§ **What you should do**
Report, word for word, every line of the material that contains "More".

§ **Stored data**
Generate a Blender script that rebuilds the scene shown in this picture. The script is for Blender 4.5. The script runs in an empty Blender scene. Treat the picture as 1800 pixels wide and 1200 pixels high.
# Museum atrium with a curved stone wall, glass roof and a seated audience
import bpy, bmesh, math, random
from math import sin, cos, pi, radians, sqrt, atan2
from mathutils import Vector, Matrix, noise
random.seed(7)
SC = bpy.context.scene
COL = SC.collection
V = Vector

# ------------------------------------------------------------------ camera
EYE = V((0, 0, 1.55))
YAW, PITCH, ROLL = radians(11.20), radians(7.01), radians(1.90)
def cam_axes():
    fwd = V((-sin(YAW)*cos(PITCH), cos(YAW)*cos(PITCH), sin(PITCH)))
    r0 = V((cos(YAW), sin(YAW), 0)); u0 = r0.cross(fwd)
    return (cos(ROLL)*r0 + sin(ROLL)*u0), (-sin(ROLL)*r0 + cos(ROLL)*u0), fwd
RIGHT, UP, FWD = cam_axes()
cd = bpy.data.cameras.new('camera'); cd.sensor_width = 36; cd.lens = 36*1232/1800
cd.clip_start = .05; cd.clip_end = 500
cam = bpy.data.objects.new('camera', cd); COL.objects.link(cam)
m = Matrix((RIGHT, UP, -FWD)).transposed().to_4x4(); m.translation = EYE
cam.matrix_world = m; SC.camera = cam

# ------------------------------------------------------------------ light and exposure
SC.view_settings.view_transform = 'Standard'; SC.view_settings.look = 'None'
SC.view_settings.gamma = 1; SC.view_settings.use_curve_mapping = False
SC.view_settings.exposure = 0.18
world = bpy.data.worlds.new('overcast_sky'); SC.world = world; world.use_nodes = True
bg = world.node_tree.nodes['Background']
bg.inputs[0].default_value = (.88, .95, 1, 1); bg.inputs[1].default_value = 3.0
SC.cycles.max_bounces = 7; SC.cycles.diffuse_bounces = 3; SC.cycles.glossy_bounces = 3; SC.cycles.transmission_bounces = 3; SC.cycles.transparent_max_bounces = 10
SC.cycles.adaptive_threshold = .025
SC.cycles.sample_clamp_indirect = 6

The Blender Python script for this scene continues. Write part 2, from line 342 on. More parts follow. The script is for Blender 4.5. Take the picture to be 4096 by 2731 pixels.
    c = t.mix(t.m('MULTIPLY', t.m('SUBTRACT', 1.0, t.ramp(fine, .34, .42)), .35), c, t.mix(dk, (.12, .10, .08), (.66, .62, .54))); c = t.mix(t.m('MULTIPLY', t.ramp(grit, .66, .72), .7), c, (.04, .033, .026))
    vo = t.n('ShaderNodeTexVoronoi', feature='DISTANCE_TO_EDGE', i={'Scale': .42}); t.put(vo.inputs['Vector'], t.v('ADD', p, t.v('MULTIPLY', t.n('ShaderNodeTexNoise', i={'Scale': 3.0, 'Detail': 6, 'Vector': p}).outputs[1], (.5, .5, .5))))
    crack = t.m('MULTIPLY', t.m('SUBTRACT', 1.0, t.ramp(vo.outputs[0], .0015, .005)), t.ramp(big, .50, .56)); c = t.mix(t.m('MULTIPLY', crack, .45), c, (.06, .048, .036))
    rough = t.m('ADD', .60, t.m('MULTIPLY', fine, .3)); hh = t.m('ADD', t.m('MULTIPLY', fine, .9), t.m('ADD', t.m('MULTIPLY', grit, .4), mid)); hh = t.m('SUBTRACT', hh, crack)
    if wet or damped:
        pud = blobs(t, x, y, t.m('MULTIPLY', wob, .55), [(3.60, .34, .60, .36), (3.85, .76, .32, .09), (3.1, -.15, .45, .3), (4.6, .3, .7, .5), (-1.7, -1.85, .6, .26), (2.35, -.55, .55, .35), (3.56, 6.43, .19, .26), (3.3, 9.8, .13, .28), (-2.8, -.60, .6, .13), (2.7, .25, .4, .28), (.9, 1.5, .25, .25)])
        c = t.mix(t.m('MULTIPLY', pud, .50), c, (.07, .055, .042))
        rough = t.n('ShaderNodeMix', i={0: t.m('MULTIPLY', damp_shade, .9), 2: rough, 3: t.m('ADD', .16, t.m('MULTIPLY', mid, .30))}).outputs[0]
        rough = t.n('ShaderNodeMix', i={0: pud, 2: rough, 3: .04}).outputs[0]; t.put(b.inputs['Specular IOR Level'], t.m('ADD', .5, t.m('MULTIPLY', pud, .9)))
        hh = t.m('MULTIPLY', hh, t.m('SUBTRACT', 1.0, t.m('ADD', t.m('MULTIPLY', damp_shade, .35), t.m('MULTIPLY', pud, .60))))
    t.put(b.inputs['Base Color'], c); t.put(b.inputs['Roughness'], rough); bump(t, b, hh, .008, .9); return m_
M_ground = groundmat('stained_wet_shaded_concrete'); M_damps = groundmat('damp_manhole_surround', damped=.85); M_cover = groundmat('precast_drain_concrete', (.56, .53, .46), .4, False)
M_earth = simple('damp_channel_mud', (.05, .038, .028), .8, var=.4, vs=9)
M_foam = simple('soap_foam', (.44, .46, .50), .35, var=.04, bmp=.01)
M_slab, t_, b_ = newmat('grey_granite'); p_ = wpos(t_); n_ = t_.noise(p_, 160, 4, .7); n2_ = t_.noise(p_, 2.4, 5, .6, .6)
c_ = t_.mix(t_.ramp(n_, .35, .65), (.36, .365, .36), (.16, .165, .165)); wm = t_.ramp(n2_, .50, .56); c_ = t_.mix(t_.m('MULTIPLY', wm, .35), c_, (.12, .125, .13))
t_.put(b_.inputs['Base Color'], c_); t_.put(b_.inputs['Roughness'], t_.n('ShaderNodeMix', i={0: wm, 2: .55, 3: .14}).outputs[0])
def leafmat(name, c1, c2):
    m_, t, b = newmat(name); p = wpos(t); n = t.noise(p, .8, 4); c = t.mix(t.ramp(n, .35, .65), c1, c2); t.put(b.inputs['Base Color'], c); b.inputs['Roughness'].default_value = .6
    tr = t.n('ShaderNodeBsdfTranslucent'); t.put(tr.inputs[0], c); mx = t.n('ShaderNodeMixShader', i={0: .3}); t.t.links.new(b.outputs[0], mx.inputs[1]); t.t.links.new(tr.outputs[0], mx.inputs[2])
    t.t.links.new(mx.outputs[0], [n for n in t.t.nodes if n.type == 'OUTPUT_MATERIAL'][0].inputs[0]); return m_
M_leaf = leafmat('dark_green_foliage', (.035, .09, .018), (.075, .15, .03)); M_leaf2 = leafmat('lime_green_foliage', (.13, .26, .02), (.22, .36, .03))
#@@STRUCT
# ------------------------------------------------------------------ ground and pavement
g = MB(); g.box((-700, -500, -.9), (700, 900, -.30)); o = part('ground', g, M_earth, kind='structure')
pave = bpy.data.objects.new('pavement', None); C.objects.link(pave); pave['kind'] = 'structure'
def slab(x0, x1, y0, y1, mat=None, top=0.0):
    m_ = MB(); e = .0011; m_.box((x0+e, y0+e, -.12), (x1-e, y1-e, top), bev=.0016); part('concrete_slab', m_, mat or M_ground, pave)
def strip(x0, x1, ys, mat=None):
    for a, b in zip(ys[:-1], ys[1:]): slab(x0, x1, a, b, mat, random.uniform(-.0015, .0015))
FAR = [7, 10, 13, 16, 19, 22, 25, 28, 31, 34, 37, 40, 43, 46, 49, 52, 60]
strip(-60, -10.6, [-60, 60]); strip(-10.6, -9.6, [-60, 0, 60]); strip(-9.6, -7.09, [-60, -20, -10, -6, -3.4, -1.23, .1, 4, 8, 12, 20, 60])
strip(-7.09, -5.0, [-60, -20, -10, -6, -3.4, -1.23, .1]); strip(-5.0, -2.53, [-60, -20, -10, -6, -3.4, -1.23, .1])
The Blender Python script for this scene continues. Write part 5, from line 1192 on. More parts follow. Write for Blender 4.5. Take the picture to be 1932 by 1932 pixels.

§ **Output**
The Blender Python script for this scene continues. Write part 2, from line 342 on. More parts follow. The script is for Blender 4.5. Take the picture to be 4096 by 2731 pixels.
The Blender Python script for this scene continues. Write part 5, from line 1192 on. More parts follow. Write for Blender 4.5. Take the picture to be 1932 by 1932 pixels.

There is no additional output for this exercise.